■ **Exercise materials**
=-=-=

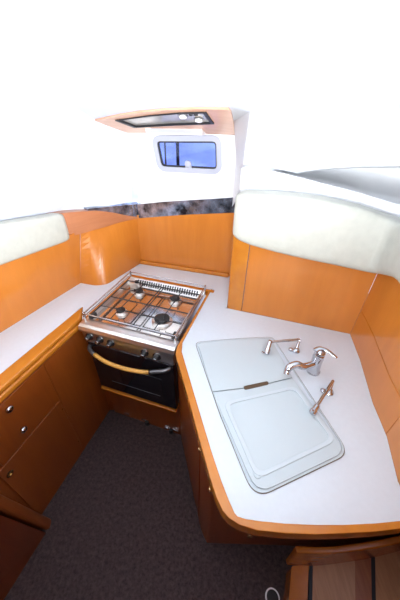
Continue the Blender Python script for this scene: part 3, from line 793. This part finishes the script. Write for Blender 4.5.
# ------------------------------------------------------------------ companionway step at the lower right
ZS = .12
stp = thing('companionway_step', tuple(at(340, 580, ZS)), 'teak-planked step with a curved varnished rail below the end of the worktop', 'step')
def col_(xa, xb, y0=566, y1=640):
    def ex(x, y): return at(x, y, ZS)
    return [ex(xa, y0), ex(xb, y0), ex(xb, y1), ex(xa, y1)]
xs = [(309.5, 313, 'gasket'), (313, 340, 'teak'), (340, 355, 'teak'), (355, 371, 'teak_red'), (371, 375, 'gasket'), (375, 402, 'teak'), (402, 425, 'teak_red')]
for xa, xb, mt_ in xs:
    ytop = interp([(292, 563), (340, 560), (376, 553), (400, 548)], (xa+xb)/2)
    pl4 = [at(xa, ytop, ZS), at(xb, ytop, ZS), at(xb+(xb-340)*.05, 640, ZS), at(xa+(xa-340)*.05, 640, ZS)]
    part('seam' if mt_ == 'gasket' else 'plank', slab(pl4, .02, (0, 0, -1)), mt_, stp, bevel=.001 if mt_ != 'gasket' else 0)
post_ = round_poly([at(291.5, 566, ZS), at(308.8, 565, ZS), at(305.5, 640, ZS), at(285, 640, ZS)], [.01, 0, 0, .01], 4)
part('side_stringer', slab([p+Vector((0, 0, .004)) for p in post_], ZS, (0, 0, -1)), 'rail', stp, bevel=.005)
rb = [(286.5, 565), (315, 566), (340, 563.3), (360, 560.3), (376, 557), (400, 551), (414, 547.5)]
rt_ = [(285, 541), (300, 549), (320, 545.5), (346, 538), (372, 533.5), (400, 529), (425, 525)]
rq = smooth_path([at(x, y, ZS) for x, y in rb], 4)
rp_ = []
for i, q in enumerate(rq):
    zt2 = height_at(q, [(285, 547), (293, 546), (320, 543), (346, 537), (372, 532), (400, 526), (430, 519)], .45, .8)
    rp_.append((q.x, q.y, ZS-.002, min(zt2+.008, ZS+.20)))
part('curved_rail', ribbon(rp_, .022, 1), 'rail', stp, bevel=.007, seg=3)
for x, y in ((294, 552), (314, 551), (349, 541), (375, 535.5)):
    q = None
    best = min(rq, key=lambda q: abs(proj((q.x, q.y, ZS+.03))[0]-x))
    z = height_at(best, [(280, y), (430, y)], .45, .8)
    part('screw', lathe([(0, .002), (.003, .001), (.003, 0)], (best.x, best.y-.0005, z), (-.1, -1, 0), 10), 'brass', stp)

rg = at(272.5, 598, .0)
fr = thing('floor_ring', tuple(rg), 'round pale-rimmed black fitting set in the carpet by the step', 'floor fitting')
part('rim', lathe([(.026, 0), (.026, .006), (.031, .006), (.032, 0)], rg, seg=32), 'whiteplastic', fr)
part('cap', lathe([(.026, 0), (.026, .003), (0, .004)], rg, seg=32), 'black', fr)

# ------------------------------------------------------------------ light
wd = bpy.data.worlds.new('World'); S.world = wd; wd.use_nodes = True
nt = wd.node_tree; bg = nt.nodes['Background']
tc = nt.nodes.new('ShaderNodeTexCoord'); mp = nt.nodes.new('ShaderNodeMapping'); mp.inputs['Scale'].default_value = (5, 5, 14)
n = nt.nodes.new('ShaderNodeTexNoise'); n.inputs['Scale'].default_value = 1.3; n.inputs['Detail'].default_value = 4
r = nt.nodes.new('ShaderNodeValToRGB'); r.color_ramp.elements[0].position = .38; r.color_ramp.elements[1].position = .68
r.color_ramp.elements[0].color = (.40, .47, .80, 1); r.color_ramp.elements[1].color = (.75, .85, 1, 1)
nt.links.new(tc.outputs['Generated'], mp.inputs['Vector']); nt.links.new(mp.outputs['Vector'], n.inputs['Vector'])
nt.links.new(n.outputs['Fac'], r.inputs['Fac']); nt.links.new(r.outputs['Color'], bg.inputs['Color']); bg.inputs['Strength'].default_value = 1.6
def area(name, loc, target, size, power, col=(1, 1, 1), sy=None):
    l = bpy.data.lights.new(name, 'AREA'); l.energy = power; l.size = size; l.color = col
    if sy: l.shape = 'RECTANGLE'; l.size_y = sy
    o = bpy.data.objects.new(name, l); COL.objects.link(o); o.location = loc
    o.rotation_euler = (Vector(target)-Vector(loc)).to_track_quat('-Z', 'Y').to_euler(); return o
area('bounce_lamp', (0, -.3, 1.35), (0, .35, 2.05), .4, 20, (.93, .96, 1))
l1 = area('side_fill', (.45, -.35, 1.55), (-.75, .75, 1.85), .3, 13, (.93, .96, 1)); l1.data.spread = math.radians(75)  # added, unseen fill that brightens the left side of the headliner
l2 = area('roof_fill', (0, -.35, 1.5), (-.05, 1.0, 1.98), .3, 7.5, (.93, .96, 1)); l2.data.spread = math.radians(80)  # added, unseen fill that lifts the far roof and window wall
area('overhead_fill', (0, -.1, 2.0), (.0, 1.0, .9), .6, 3, (1, .97, .93))  # added soft fill from above, not a fitting of the cabin

# ------------------------------------------------------------------ camera
cd = bpy.data.cameras.new('Camera'); co = bpy.data.objects.new('Camera', cd); COL.objects.link(co)
cd.sensor_fit = 'HORIZONTAL'; cd.sensor_width = 36; cd.lens = F/400*36; cd.clip_start = .02
mw = R.to_4x4(); mw.translation = CAM; co.matrix_world = mw
S.camera = co
S.view_settings.view_transform = 'Standard'; S.view_settings.look = 'None'; S.view_settings.gamma = 1
S.view_settings.use_curve_mapping = False; S.view_settings.exposure = 0.1
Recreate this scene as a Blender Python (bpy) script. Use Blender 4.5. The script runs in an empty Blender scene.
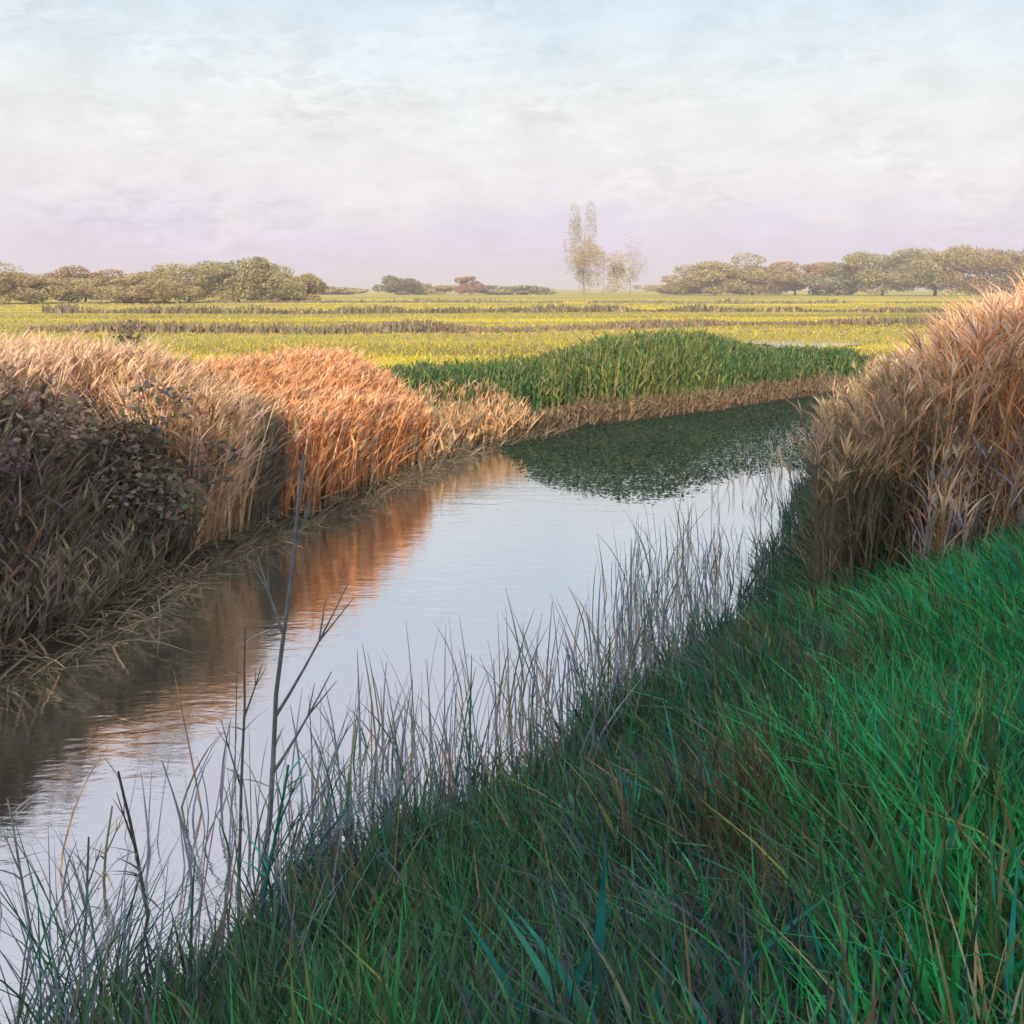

=-=-=

■ **Your instructions**
Leave out the pictures and restate everything else word for word.

■ **Expected answer**
Continue the Blender Python script for this scene: part 3, from line 793. This part finishes the script. Write for Blender 4.5.
# ------------------------------------------------------------------ companionway step at the lower right
ZS = .12
stp = thing('companionway_step', tuple(at(340, 580, ZS)), 'teak-planked step with a curved varnished rail below the end of the worktop', 'step')
def col_(xa, xb, y0=566, y1=640):
    def ex(x, y): return at(x, y, ZS)
    return [ex(xa, y0), ex(xb, y0), ex(xb, y1), ex(xa, y1)]
xs = [(309.5, 313, 'gasket'), (313, 340, 'teak'), (340, 355, 'teak'), (355, 371, 'teak_red'), (371, 375, 'gasket'), (375, 402, 'teak'), (402, 425, 'teak_red')]
for xa, xb, mt_ in xs:
    ytop = interp([(292, 563), (340, 560), (376, 553), (400, 548)], (xa+xb)/2)
    pl4 = [at(xa, ytop, ZS), at(xb, ytop, ZS), at(xb+(xb-340)*.05, 640, ZS), at(xa+(xa-340)*.05, 640, ZS)]
    part('seam' if mt_ == 'gasket' else 'plank', slab(pl4, .02, (0, 0, -1)), mt_, stp, bevel=.001 if mt_ != 'gasket' else 0)
post_ = round_poly([at(291.5, 566, ZS), at(308.8, 565, ZS), at(305.5, 640, ZS), at(285, 640, ZS)], [.01, 0, 0, .01], 4)
part('side_stringer', slab([p+Vector((0, 0, .004)) for p in post_], ZS, (0, 0, -1)), 'rail', stp, bevel=.005)
rb = [(286.5, 565), (315, 566), (340, 563.3), (360, 560.3), (376, 557), (400, 551), (414, 547.5)]
rt_ = [(285, 541), (300, 549), (320, 545.5), (346, 538), (372, 533.5), (400, 529), (425, 525)]
rq = smooth_path([at(x, y, ZS) for x, y in rb], 4)
rp_ = []
for i, q in enumerate(rq):
    zt2 = height_at(q, [(285, 547), (293, 546), (320, 543), (346, 537), (372, 532), (400, 526), (430, 519)], .45, .8)
    rp_.append((q.x, q.y, ZS-.002, min(zt2+.008, ZS+.20)))
part('curved_rail', ribbon(rp_, .022, 1), 'rail', stp, bevel=.007, seg=3)
for x, y in ((294, 552), (314, 551), (349, 541), (375, 535.5)):
    q = None
    best = min(rq, key=lambda q: abs(proj((q.x, q.y, ZS+.03))[0]-x))
    z = height_at(best, [(280, y), (430, y)], .45, .8)
    part('screw', lathe([(0, .002), (.003, .001), (.003, 0)], (best.x, best.y-.0005, z), (-.1, -1, 0), 10), 'brass', stp)

rg = at(272.5, 598, .0)
fr = thing('floor_ring', tuple(rg), 'round pale-rimmed black fitting set in the carpet by the step', 'floor fitting')
part('rim', lathe([(.026, 0), (.026, .006), (.031, .006), (.032, 0)], rg, seg=32), 'whiteplastic', fr)
part('cap', lathe([(.026, 0), (.026, .003), (0, .004)], rg, seg=32), 'black', fr)

# ------------------------------------------------------------------ light
wd = bpy.data.worlds.new('World'); S.world = wd; wd.use_nodes = True
nt = wd.node_tree; bg = nt.nodes['Background']
tc = nt.nodes.new('ShaderNodeTexCoord'); mp = nt.nodes.new('ShaderNodeMapping'); mp.inputs['Scale'].default_value = (5, 5, 14)
n = nt.nodes.new('ShaderNodeTexNoise'); n.inputs['Scale'].default_value = 1.3; n.inputs['Detail'].default_value = 4
r = nt.nodes.new('ShaderNodeValToRGB'); r.color_ramp.elements[0].position = .38; r.color_ramp.elements[1].position = .68
r.color_ramp.elements[0].color = (.40, .47, .80, 1); r.color_ramp.elements[1].color = (.75, .85, 1, 1)
nt.links.new(tc.outputs['Generated'], mp.inputs['Vector']); nt.links.new(mp.outputs['Vector'], n.inputs['Vector'])
nt.links.new(n.outputs['Fac'], r.inputs['Fac']); nt.links.new(r.outputs['Color'], bg.inputs['Color']); bg.inputs['Strength'].default_value = 1.6
def area(name, loc, target, size, power, col=(1, 1, 1), sy=None):
    l = bpy.data.lights.new(name, 'AREA'); l.energy = power; l.size = size; l.color = col
    if sy: l.shape = 'RECTANGLE'; l.size_y = sy
    o = bpy.data.objects.new(name, l); COL.objects.link(o); o.location = loc
    o.rotation_euler = (Vector(target)-Vector(loc)).to_track_quat('-Z', 'Y').to_euler(); return o
area('bounce_lamp', (0, -.3, 1.35), (0, .35, 2.05), .4, 20, (.93, .96, 1))
l1 = area('side_fill', (.45, -.35, 1.55), (-.75, .75, 1.85), .3, 13, (.93, .96, 1)); l1.data.spread = math.radians(75)  # added, unseen fill that brightens the left side of the headliner
l2 = area('roof_fill', (0, -.35, 1.5), (-.05, 1.0, 1.98), .3, 7.5, (.93, .96, 1)); l2.data.spread = math.radians(80)  # added, unseen fill that lifts the far roof and window wall
area('overhead_fill', (0, -.1, 2.0), (.0, 1.0, .9), .6, 3, (1, .97, .93))  # added soft fill from above, not a fitting of the cabin

# ------------------------------------------------------------------ camera
cd = bpy.data.cameras.new('Camera'); co = bpy.data.objects.new('Camera', cd); COL.objects.link(co)
cd.sensor_fit = 'HORIZONTAL'; cd.sensor_width = 36; cd.lens = F/400*36; cd.clip_start = .02
mw = R.to_4x4(); mw.translation = CAM; co.matrix_world = mw
S.camera = co
S.view_settings.view_transform = 'Standard'; S.view_settings.look = 'None'; S.view_settings.gamma = 1
S.view_settings.use_curve_mapping = False; S.view_settings.exposure = 0.1
Recreate this scene as a Blender Python (bpy) script. Use Blender 4.5. The script runs in an empty Blender scene.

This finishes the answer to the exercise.